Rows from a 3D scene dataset
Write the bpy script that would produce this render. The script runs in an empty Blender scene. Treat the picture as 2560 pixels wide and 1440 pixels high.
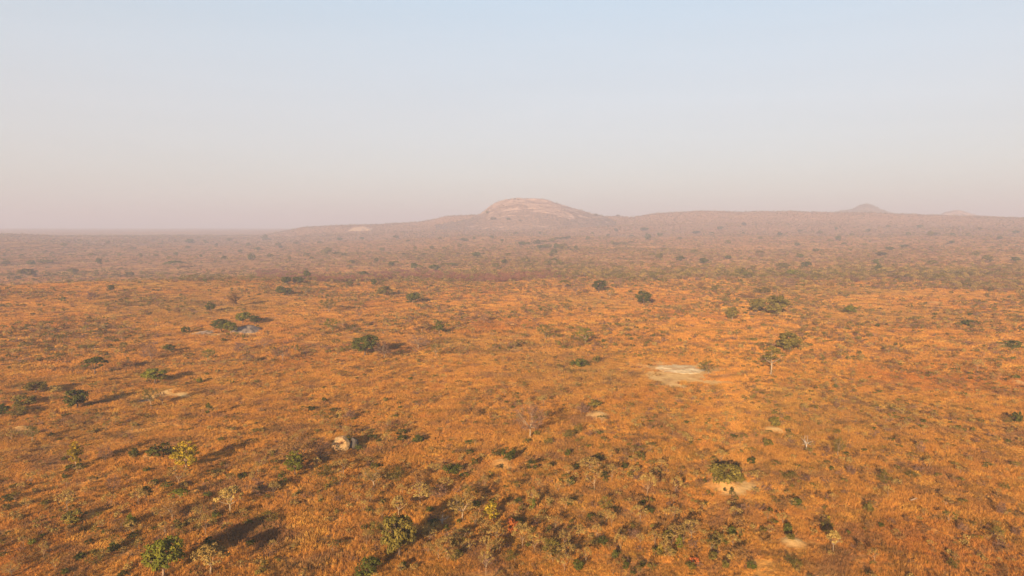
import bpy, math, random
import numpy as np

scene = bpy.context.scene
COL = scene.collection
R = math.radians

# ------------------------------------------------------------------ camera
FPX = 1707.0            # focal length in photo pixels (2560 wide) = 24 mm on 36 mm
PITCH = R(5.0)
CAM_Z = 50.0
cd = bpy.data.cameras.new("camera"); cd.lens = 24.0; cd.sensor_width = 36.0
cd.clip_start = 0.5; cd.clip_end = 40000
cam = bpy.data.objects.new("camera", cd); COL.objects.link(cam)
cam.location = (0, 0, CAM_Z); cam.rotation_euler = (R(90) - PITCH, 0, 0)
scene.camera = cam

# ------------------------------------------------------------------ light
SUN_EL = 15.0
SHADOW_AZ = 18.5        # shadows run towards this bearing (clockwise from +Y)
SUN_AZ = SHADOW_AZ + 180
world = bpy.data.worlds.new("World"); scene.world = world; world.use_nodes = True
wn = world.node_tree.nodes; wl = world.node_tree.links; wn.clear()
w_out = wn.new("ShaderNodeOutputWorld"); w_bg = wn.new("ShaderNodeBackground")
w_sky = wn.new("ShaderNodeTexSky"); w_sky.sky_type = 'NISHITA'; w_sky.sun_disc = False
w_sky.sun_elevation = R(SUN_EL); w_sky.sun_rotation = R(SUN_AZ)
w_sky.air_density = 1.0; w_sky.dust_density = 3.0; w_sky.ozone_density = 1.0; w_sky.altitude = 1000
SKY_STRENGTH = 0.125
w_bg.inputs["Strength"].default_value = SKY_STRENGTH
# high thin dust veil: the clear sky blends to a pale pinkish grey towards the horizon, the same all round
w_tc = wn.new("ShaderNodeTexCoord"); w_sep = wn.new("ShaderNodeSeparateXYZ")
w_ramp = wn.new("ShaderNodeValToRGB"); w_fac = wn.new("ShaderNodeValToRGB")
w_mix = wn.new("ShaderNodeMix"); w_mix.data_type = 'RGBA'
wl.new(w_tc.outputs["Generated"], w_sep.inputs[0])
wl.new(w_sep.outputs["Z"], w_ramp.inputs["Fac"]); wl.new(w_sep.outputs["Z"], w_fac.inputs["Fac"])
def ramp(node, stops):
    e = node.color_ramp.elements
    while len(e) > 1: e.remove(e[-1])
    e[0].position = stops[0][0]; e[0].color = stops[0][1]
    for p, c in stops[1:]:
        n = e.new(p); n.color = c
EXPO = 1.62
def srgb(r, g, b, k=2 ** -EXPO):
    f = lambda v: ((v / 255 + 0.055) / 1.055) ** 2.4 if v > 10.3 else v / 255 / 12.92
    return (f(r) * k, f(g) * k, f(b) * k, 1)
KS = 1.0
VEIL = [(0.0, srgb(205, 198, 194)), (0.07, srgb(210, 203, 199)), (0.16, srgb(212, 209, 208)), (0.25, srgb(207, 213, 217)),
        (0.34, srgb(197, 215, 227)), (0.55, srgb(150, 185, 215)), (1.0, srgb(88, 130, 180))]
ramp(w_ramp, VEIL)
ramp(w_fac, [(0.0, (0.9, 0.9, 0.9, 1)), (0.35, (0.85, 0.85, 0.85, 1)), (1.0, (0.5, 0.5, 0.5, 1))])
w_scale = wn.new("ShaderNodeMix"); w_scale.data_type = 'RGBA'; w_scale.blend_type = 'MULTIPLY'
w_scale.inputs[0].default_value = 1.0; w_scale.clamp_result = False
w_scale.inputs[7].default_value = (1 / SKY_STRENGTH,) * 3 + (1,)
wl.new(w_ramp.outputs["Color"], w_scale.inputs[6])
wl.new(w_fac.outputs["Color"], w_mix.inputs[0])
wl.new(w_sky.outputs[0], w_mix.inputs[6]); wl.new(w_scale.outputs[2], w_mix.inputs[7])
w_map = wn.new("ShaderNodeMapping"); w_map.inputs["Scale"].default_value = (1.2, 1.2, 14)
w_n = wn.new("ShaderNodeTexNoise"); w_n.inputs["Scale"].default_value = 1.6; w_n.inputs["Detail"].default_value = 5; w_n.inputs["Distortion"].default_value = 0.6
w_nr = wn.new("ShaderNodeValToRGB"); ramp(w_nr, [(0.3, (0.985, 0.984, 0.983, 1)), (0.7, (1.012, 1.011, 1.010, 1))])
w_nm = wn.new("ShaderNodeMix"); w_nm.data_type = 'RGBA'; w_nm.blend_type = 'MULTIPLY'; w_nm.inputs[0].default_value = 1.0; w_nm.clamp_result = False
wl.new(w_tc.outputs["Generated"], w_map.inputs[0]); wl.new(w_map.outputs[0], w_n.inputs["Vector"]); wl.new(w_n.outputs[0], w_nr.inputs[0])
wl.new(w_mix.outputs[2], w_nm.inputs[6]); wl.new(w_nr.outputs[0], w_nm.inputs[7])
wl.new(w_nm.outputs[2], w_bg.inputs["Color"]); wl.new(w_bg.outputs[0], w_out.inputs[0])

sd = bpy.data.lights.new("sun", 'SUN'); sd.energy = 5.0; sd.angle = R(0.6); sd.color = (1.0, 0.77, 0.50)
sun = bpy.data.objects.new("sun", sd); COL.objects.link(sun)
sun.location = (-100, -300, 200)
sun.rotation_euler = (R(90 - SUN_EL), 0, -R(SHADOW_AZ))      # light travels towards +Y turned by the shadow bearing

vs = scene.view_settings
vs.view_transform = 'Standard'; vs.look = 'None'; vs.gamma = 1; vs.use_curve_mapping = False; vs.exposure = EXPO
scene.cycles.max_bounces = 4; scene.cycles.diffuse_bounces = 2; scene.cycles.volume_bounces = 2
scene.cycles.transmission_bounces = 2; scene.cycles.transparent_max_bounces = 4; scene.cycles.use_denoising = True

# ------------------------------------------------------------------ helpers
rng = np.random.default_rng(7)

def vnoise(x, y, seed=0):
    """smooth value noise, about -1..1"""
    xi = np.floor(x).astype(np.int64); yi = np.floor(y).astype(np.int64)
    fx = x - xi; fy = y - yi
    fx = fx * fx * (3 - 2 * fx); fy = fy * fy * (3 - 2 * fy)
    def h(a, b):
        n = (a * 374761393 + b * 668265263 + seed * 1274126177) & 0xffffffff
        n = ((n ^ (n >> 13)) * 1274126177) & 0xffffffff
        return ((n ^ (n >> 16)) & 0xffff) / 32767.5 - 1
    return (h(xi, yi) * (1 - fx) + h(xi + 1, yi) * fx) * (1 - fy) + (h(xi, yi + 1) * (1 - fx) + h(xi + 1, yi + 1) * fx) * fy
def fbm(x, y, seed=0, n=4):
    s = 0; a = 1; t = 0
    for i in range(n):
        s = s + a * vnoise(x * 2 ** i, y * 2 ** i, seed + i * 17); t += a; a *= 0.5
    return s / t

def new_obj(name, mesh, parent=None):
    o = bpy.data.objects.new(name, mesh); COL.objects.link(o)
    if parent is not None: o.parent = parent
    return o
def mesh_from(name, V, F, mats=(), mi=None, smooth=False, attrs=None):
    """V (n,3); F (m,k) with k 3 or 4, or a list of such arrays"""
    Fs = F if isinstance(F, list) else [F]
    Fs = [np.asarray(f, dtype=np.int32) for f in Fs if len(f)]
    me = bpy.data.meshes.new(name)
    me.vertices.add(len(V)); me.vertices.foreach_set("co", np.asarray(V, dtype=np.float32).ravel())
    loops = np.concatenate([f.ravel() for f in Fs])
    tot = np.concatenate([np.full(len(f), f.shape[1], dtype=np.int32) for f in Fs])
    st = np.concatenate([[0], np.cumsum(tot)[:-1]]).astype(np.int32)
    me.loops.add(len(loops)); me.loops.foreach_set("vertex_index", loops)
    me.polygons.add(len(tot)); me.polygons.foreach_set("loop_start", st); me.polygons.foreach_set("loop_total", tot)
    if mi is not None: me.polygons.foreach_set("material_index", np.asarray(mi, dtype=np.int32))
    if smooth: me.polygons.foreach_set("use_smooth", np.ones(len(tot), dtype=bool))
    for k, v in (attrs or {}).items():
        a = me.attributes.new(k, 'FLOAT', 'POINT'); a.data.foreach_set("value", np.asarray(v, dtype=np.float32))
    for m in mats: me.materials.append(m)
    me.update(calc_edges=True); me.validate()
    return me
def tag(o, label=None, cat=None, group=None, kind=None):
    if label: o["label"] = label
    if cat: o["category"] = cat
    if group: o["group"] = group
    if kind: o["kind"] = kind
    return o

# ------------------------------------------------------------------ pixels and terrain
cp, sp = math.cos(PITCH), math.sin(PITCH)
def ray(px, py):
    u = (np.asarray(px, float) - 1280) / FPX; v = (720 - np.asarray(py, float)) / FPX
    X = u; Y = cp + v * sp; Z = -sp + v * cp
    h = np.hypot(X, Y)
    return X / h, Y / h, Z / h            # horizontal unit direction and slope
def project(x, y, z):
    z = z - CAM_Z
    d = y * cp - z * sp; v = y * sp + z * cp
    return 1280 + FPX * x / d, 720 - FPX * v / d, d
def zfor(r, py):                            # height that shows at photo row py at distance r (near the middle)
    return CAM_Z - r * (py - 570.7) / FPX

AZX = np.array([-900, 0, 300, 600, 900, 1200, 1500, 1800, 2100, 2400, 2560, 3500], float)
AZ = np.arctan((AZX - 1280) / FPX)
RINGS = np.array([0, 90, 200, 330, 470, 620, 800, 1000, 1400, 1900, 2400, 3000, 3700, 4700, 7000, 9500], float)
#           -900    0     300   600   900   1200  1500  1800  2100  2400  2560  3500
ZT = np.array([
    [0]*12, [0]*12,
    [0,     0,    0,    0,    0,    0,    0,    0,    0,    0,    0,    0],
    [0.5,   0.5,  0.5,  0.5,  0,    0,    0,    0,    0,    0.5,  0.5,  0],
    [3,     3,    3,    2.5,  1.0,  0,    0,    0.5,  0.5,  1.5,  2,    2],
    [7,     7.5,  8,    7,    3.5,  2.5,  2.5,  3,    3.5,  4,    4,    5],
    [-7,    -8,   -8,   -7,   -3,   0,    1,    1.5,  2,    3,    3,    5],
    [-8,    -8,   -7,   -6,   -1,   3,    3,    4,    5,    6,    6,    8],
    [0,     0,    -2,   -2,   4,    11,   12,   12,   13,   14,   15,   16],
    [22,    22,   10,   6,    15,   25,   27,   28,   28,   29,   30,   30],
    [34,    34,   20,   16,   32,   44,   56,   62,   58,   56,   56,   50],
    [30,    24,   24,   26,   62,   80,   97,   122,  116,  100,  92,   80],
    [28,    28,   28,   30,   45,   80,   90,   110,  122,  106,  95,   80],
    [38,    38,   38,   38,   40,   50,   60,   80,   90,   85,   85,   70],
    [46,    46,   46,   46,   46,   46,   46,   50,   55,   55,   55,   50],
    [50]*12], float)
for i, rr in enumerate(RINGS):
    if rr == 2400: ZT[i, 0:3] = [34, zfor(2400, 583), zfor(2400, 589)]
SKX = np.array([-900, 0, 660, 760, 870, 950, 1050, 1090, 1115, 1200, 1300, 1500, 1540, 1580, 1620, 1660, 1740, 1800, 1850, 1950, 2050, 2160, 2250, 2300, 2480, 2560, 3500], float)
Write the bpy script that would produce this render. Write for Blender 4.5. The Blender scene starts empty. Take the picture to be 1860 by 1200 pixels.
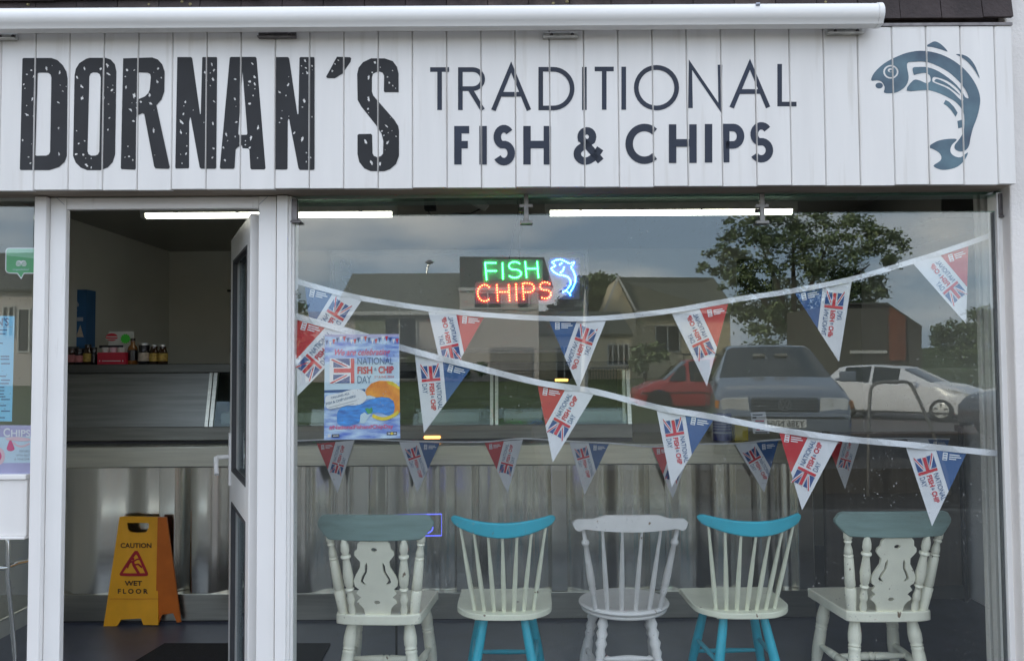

## GOAL
Copy nothing but the lines from the top of the data down to the line containing "R = math.radians", and leave the pictures out.

## SOLUTION TO THIS TASK
Write the bpy script that would produce this render. The script runs in an empty Blender scene. Treat the picture as 2560 pixels wide and 1440 pixels high.
import bpy, math, random
import numpy as np

scene = bpy.context.scene
COL = scene.collection
R = math.radians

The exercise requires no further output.